=== Supplied data ===

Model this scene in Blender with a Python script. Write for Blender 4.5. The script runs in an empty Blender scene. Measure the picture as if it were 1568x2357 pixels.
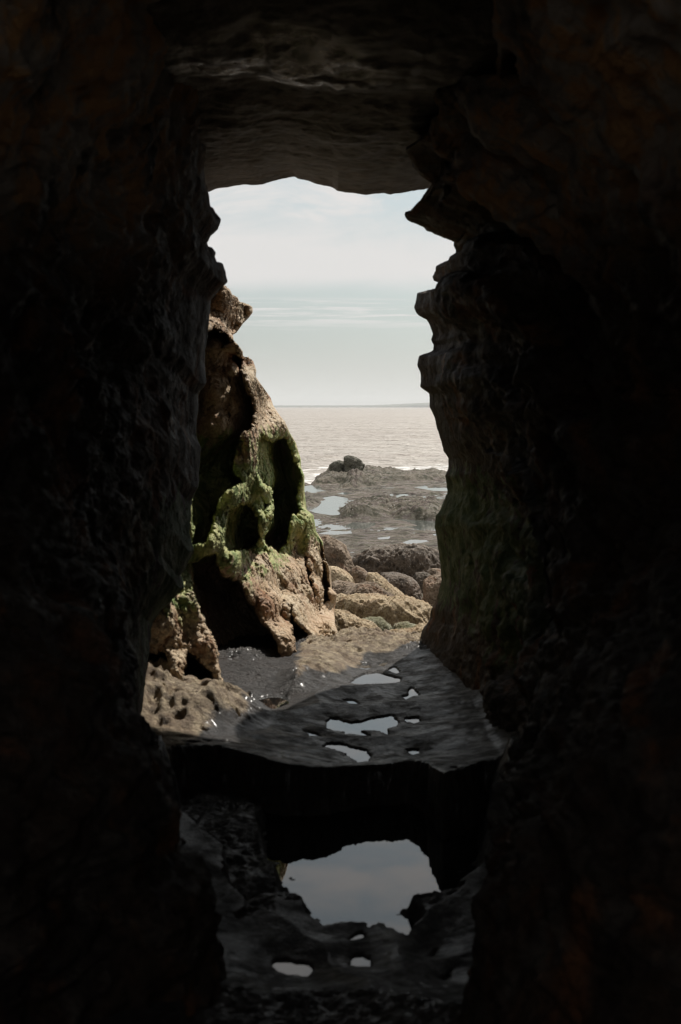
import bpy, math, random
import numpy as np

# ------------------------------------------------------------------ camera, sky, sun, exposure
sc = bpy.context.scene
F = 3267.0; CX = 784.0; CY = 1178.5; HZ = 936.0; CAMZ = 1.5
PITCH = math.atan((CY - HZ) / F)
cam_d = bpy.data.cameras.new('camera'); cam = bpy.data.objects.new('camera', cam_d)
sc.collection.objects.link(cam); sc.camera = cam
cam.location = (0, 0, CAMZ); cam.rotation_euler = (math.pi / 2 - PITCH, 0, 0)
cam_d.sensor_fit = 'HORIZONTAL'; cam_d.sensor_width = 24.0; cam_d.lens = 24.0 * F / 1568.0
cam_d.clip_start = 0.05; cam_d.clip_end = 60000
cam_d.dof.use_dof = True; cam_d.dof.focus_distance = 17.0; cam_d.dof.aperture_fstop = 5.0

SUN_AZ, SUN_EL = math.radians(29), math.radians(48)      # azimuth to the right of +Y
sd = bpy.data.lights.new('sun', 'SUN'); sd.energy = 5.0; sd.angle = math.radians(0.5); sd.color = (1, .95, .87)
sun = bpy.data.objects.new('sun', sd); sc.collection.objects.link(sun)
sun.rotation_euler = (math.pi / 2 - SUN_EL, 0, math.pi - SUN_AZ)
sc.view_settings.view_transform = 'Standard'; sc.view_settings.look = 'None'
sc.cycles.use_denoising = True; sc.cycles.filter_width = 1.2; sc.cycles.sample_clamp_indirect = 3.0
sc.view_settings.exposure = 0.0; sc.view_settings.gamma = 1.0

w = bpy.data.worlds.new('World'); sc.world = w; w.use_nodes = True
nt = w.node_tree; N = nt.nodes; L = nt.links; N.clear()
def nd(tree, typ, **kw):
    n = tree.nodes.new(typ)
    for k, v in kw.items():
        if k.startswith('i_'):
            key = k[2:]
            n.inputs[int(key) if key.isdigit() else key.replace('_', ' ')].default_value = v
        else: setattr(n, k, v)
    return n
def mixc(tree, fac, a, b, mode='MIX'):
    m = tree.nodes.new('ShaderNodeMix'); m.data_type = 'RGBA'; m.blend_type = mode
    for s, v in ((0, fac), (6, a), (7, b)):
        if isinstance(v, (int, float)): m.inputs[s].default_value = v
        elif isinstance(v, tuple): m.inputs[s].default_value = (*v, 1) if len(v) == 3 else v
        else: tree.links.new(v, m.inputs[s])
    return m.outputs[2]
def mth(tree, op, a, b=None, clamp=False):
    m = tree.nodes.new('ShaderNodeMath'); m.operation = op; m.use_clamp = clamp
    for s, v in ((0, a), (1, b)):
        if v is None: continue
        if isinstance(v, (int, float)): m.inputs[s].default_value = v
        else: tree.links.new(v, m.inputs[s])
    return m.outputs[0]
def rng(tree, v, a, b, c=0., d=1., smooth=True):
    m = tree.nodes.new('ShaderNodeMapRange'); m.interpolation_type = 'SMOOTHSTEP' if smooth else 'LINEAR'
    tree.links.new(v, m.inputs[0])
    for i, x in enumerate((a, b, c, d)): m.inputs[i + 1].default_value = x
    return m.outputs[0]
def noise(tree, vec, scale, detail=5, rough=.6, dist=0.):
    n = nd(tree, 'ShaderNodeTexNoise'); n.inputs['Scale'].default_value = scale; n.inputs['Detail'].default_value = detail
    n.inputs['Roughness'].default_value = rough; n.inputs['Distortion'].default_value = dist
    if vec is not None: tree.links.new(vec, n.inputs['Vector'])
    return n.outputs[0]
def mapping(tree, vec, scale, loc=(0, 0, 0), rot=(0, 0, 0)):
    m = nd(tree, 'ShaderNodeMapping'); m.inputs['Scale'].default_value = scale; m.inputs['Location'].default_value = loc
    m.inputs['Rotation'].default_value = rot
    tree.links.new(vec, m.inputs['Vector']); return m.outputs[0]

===

*The task*
Repeat exactly and only the lines from the start of the data above through the line that holds "cam_d.dof.use_dof = True;", inclusive. Pictures do not belong in the copy.

*The completed task*
Model this scene in Blender with a Python script. Write for Blender 4.5. The script runs in an empty Blender scene. Measure the picture as if it were 1568x2357 pixels.
import bpy, math, random
import numpy as np

# ------------------------------------------------------------------ camera, sky, sun, exposure
sc = bpy.context.scene
F = 3267.0; CX = 784.0; CY = 1178.5; HZ = 936.0; CAMZ = 1.5
PITCH = math.atan((CY - HZ) / F)
cam_d = bpy.data.cameras.new('camera'); cam = bpy.data.objects.new('camera', cam_d)
sc.collection.objects.link(cam); sc.camera = cam
cam.location = (0, 0, CAMZ); cam.rotation_euler = (math.pi / 2 - PITCH, 0, 0)
cam_d.sensor_fit = 'HORIZONTAL'; cam_d.sensor_width = 24.0; cam_d.lens = 24.0 * F / 1568.0
cam_d.clip_start = 0.05; cam_d.clip_end = 60000
cam_d.dof.use_dof = True; cam_d.dof.focus_distance = 17.0; cam_d.dof.aperture_fstop = 5.0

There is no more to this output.